* **Recorded data**
★ ★ ★ ★

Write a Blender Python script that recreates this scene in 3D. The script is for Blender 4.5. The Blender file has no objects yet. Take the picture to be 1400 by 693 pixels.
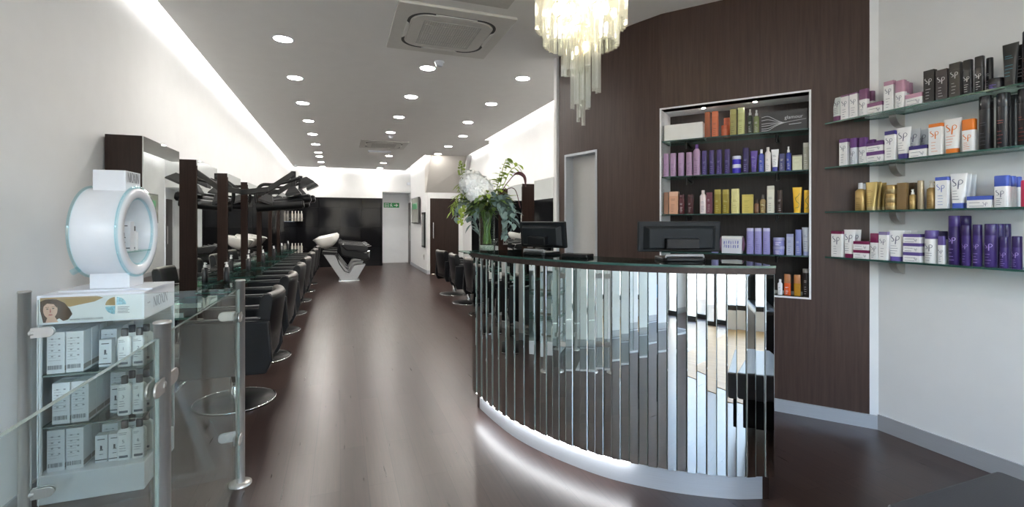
import bpy, math, random
from mathutils import Vector, Matrix
random.seed(7)
SC = bpy.context.scene
COL = SC.collection
PI = math.pi

# ------------------------------------------------------------------ camera data
F_PX, CX, HY, EYE = 647.0, 700.0, 305.0, 1.33
TH = math.atan2(235.0, F_PX)
SN, CS = math.sin(TH), math.cos(TH)
def ray(x, y):
    u = (x - CX) / F_PX; v = (HY - y) / F_PX
    return (u * CS + SN, CS - u * SN, v)
def at_x(px, py, X):            # point of a view ray on the plane x = X
    r = ray(px, py); t = X / r[0]
    return Vector((X, r[1] * t, EYE + r[2] * t))
def at_y(px, py, Y):
    r = ray(px, py); t = Y / r[1]
    return Vector((r[0] * t, Y, EYE + r[2] * t))
def at_line(px, py, p0, d):     # on the vertical plane through p0 along d
    r = ray(px, py)
    den = r[0] * d[1] - r[1] * d[0]
    t = (p0[0] * d[1] - p0[1] * d[0]) / den
    return Vector((r[0] * t, r[1] * t, EYE + r[2] * t))

cam = bpy.data.cameras.new('camera')
cam.sensor_width = 36.0
cam.lens = F_PX / 1400 * 36.0
cam.shift_y = -(346.5 - HY) / 1400.0
cam.clip_start = 0.02
co = bpy.data.objects.new('camera', cam)
co.location = (0, 0, EYE)
co.rotation_euler = (PI / 2, 0, -TH)
COL.objects.link(co)
SC.camera = co
SC.view_settings.view_transform = 'Standard'
SC.view_settings.look = 'None'
SC.view_settings.gamma = 1.0
SC.view_settings.use_curve_mapping = False
SC.view_settings.exposure = 0.15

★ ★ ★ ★

Transcribe the material exactly, and leave out whatever pictures it holds.

Write a Blender Python script that recreates this scene in 3D. The script is for Blender 4.5. The Blender file has no objects yet. Take the picture to be 1400 by 693 pixels.
import bpy, math, random
from mathutils import Vector, Matrix
random.seed(7)
SC = bpy.context.scene
COL = SC.collection
PI = math.pi

# ------------------------------------------------------------------ camera data
F_PX, CX, HY, EYE = 647.0, 700.0, 305.0, 1.33
TH = math.atan2(235.0, F_PX)
SN, CS = math.sin(TH), math.cos(TH)
def ray(x, y):
    u = (x - CX) / F_PX; v = (HY - y) / F_PX
    return (u * CS + SN, CS - u * SN, v)
def at_x(px, py, X):            # point of a view ray on the plane x = X
    r = ray(px, py); t = X / r[0]
    return Vector((X, r[1] * t, EYE + r[2] * t))
def at_y(px, py, Y):
    r = ray(px, py); t = Y / r[1]
    return Vector((r[0] * t, Y, EYE + r[2] * t))
def at_line(px, py, p0, d):     # on the vertical plane through p0 along d
    r = ray(px, py)
    den = r[0] * d[1] - r[1] * d[0]
    t = (p0[0] * d[1] - p0[1] * d[0]) / den
    return Vector((r[0] * t, r[1] * t, EYE + r[2] * t))

cam = bpy.data.cameras.new('camera')
cam.sensor_width = 36.0
cam.lens = F_PX / 1400 * 36.0
cam.shift_y = -(346.5 - HY) / 1400.0
cam.clip_start = 0.02
co = bpy.data.objects.new('camera', cam)
co.location = (0, 0, EYE)
co.rotation_euler = (PI / 2, 0, -TH)
COL.objects.link(co)
SC.camera = co
SC.view_settings.view_transform = 'Standard'
SC.view_settings.look = 'None'
SC.view_settings.gamma = 1.0
SC.view_settings.use_curve_mapping = False
SC.view_settings.exposure = 0.15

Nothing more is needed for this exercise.